* Prompt
Output, word for word, every line from the start of the listing down to and including the line that contains "# Units: helper"; include nothing else.

<<<<

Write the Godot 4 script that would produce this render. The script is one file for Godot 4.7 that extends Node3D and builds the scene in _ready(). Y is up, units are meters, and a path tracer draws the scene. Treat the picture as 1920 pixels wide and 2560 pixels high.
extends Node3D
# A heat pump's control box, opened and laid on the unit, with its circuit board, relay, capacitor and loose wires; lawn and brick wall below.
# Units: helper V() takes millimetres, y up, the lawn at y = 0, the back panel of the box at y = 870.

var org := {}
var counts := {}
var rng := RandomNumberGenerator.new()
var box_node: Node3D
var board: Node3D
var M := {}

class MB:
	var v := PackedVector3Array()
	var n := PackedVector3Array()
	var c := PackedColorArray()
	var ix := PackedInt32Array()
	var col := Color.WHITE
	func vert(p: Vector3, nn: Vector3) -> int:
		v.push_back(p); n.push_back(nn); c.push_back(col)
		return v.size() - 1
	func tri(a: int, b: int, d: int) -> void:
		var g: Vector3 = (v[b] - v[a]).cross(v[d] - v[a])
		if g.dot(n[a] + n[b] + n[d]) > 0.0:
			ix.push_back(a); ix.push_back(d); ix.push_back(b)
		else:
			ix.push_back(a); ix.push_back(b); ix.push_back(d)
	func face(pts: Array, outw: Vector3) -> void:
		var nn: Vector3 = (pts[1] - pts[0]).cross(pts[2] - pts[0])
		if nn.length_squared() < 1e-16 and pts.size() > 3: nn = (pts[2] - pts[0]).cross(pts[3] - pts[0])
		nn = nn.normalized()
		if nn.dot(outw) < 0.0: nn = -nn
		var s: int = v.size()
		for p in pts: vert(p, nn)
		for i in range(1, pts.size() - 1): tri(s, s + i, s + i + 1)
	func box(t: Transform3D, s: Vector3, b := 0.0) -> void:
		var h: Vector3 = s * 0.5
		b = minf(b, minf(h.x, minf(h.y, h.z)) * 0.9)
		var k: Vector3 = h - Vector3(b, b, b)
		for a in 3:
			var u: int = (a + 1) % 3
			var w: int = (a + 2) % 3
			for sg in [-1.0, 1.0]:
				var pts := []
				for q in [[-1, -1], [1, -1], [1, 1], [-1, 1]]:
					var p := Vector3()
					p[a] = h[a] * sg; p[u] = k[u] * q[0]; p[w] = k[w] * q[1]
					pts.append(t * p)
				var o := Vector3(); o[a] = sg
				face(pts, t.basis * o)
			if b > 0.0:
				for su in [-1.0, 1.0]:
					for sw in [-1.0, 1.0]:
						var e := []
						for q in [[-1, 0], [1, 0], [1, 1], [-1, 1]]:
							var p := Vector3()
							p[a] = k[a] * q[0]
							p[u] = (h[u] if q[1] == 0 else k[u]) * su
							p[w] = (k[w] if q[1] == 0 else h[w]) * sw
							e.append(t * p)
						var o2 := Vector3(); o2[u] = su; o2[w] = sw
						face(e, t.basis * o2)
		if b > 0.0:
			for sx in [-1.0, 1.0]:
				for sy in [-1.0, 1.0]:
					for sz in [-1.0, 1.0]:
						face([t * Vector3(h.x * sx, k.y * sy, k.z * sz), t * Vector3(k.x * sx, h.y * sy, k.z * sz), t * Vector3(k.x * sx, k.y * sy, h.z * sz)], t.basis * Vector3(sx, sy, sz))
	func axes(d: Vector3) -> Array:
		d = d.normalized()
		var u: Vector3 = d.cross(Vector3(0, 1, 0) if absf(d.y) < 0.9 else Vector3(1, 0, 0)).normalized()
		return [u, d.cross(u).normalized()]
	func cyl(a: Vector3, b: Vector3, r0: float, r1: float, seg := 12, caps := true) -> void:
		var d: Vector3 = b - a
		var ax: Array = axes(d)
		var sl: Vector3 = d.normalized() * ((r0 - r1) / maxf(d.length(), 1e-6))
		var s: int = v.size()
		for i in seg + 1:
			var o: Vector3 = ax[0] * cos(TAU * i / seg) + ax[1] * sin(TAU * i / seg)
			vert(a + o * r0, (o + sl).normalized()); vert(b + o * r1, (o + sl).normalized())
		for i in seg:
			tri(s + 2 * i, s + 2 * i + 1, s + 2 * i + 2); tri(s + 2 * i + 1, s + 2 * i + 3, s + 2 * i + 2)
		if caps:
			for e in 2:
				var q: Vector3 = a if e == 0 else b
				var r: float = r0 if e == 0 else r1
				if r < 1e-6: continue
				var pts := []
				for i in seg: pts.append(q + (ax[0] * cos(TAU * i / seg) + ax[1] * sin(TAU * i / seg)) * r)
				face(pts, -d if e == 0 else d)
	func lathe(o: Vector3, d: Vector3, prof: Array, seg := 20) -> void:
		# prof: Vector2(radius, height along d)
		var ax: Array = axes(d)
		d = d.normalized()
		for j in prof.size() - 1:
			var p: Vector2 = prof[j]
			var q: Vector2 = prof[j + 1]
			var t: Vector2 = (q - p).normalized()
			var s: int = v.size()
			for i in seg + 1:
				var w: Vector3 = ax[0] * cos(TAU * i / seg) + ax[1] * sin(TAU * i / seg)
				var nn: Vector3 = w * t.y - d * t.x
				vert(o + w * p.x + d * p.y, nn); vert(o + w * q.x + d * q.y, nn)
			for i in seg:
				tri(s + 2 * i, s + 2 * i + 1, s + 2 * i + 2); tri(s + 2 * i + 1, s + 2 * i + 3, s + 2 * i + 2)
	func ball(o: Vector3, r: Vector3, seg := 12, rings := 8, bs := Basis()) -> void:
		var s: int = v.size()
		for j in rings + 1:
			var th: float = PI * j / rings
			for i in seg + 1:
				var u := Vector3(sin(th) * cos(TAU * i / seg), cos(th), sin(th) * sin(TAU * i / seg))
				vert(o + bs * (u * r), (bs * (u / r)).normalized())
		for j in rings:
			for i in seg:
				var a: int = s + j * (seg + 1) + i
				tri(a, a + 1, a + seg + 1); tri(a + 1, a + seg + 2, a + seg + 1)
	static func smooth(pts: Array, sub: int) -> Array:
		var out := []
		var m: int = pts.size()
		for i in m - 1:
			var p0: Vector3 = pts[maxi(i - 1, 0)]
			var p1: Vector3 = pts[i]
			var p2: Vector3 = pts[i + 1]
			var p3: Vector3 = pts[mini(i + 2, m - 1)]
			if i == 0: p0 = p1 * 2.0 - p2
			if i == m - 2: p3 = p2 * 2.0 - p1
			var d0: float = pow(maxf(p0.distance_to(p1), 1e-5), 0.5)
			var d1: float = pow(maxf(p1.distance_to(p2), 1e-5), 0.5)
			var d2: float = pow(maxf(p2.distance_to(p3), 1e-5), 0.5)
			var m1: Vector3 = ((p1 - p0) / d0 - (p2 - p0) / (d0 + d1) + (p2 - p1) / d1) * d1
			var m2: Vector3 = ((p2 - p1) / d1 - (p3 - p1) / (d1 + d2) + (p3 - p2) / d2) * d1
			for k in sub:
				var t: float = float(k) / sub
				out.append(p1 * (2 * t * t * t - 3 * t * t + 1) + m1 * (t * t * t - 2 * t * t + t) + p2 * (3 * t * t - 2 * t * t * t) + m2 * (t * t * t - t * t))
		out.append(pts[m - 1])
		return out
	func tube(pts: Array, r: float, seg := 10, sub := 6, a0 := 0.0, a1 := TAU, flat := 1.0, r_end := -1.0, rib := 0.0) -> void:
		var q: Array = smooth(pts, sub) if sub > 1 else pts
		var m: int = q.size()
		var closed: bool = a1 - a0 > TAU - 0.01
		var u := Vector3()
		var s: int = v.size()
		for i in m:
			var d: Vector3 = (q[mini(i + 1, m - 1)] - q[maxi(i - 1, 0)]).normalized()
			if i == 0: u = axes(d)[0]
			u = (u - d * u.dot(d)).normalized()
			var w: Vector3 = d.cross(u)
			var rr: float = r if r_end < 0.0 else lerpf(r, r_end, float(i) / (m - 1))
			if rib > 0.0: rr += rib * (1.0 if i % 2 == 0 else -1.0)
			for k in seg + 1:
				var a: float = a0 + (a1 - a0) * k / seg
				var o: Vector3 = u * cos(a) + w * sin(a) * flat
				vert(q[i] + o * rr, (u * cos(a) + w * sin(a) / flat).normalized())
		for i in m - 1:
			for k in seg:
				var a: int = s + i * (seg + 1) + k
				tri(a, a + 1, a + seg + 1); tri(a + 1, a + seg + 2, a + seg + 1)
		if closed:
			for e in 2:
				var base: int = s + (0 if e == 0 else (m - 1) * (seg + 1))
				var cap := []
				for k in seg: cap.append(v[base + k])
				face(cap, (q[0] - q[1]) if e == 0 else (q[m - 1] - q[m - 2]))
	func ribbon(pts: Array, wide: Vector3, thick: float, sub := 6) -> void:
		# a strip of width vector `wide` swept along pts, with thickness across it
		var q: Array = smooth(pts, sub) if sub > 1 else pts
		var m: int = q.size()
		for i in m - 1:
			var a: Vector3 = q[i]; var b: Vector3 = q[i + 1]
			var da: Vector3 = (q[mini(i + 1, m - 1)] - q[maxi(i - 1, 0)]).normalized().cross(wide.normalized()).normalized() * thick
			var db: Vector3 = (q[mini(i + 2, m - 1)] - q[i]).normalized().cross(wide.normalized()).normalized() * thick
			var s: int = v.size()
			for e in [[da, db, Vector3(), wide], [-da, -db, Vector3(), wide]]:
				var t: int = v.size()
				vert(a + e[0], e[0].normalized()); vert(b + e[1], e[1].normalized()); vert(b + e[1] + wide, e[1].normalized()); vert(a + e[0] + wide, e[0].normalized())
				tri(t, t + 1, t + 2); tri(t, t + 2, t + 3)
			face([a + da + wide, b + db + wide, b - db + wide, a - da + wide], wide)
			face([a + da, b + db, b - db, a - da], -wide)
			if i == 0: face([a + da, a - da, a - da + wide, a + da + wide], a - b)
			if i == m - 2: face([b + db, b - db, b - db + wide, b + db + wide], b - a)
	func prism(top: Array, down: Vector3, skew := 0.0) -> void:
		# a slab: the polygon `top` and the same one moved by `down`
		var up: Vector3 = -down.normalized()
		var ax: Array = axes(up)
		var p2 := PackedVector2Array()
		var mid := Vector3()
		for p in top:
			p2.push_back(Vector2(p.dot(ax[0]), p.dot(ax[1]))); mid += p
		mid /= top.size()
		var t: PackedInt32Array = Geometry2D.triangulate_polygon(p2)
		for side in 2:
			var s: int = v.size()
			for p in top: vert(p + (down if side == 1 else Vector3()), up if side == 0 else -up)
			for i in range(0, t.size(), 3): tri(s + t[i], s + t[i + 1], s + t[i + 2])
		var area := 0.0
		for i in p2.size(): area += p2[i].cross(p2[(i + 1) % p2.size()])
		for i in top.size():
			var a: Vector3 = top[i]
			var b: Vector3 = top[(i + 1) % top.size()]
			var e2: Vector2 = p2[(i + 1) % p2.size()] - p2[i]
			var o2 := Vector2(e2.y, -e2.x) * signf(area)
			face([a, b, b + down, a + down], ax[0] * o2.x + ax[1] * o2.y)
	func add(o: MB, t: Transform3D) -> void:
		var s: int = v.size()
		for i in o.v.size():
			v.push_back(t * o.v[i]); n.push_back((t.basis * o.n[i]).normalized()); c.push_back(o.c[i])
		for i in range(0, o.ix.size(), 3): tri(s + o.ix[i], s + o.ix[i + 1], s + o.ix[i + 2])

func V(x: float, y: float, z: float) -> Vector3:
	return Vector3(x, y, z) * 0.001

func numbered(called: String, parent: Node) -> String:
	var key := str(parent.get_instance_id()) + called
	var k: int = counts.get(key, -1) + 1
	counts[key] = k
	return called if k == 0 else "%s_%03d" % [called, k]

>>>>

* Solution for this problem
Write the Godot 4 script that would produce this render. The script is one file for Godot 4.7 that extends Node3D and builds the scene in _ready(). Y is up, units are meters, and a path tracer draws the scene. Treat the picture as 1920 pixels wide and 2560 pixels high.
extends Node3D
# A heat pump's control box, opened and laid on the unit, with its circuit board, relay, capacitor and loose wires; lawn and brick wall below.
# Units: helper V() takes millimetres, y up, the lawn at y = 0, the back panel of the box at y = 870.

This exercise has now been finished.